With a sparkling comedic touch and tender, true-to-life characterizations, All Fall Down is a tale of empowerment and redemption and Jennifer Weiner’s richest, most absorbing and timely story yet.
Hardcover, 400 pages
Expected publication:
June 17th 2014
by Atria Books
Terri's Thoughts
I won an advanced copy of this book via Goodreads first reads in exchange for an honest review. The expected publication date is June 17 2014.
I have not read any of Jennifer Weiner's other books however I had certainly heard of her and I have been curious for some time. I was overjoyed when the opportunity arose to read her latest work. I have to say it was truly worth the wait.
While an easy read in style it is not an easy read in content. Dealing with the subject of addiction this story weaves a scary tail of drug abuse and the nose dive your life can take when your addiction takes over. I loved that this look in to addiction was told through an everyday ordinary person. Great family, great job, "mcmansion" in the suburbs. I found it realistic in the fact that addiction does not discriminate and stereotype and it can happen to anyone.
I have to admit that there were many times that I wanted to slap Allison and tell her to wake up!
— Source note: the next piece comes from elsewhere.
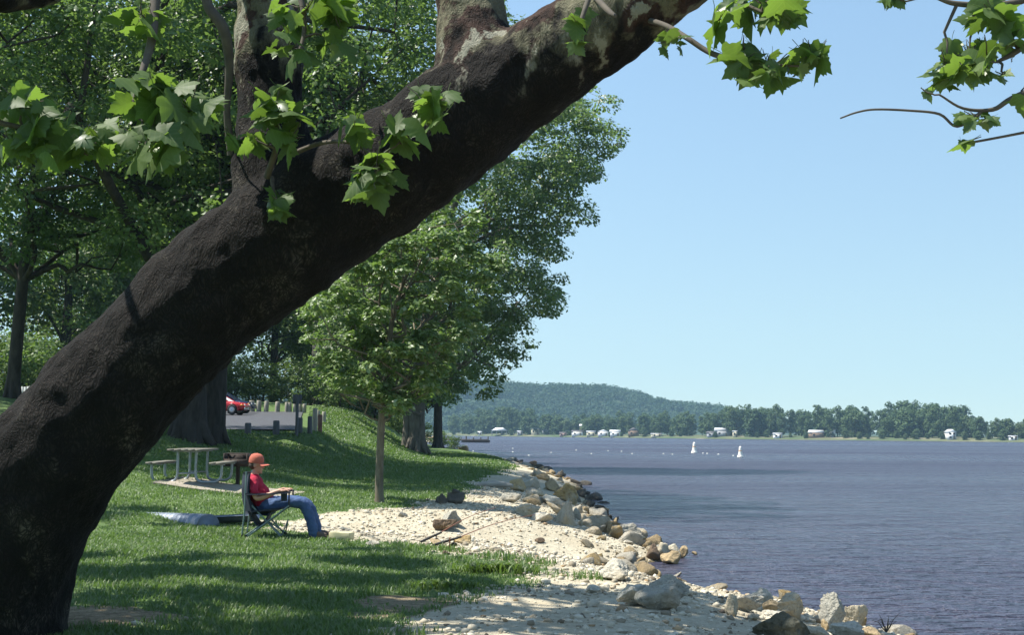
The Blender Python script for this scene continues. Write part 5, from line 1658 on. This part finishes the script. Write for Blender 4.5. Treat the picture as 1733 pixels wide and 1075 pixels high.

I couldn't believe what she was doing to herself. I guess that is the whole point. Friends and family who are powerless to help and angry because they can't get through. In this sense I found the story realistic, If I was angry I can only imagine what it is like for people who have to live with it.
I am not going to detail too much about the story since it has not yet been released and I don't like to include spoilers in my review. I will say that this story really made me think. It is incomprehensible to me what thousands of "Allisons" go through on any given day as they battle with addiction be it alcohol or narcotics. The lives it touches and the damage it does. When I was younger I thought that everyone had a choice and that this can only happen if you let it. I am older and wiser now and this story dispels that notion and tells it like it is. There is not necessarily always a rock bottom sob story tail behind an addict however regardless of the story there is no less damage.
I feel lucky to be introduced to Weiner's work through this story. Without a doubt I will be checking out her other works. I highly recommend.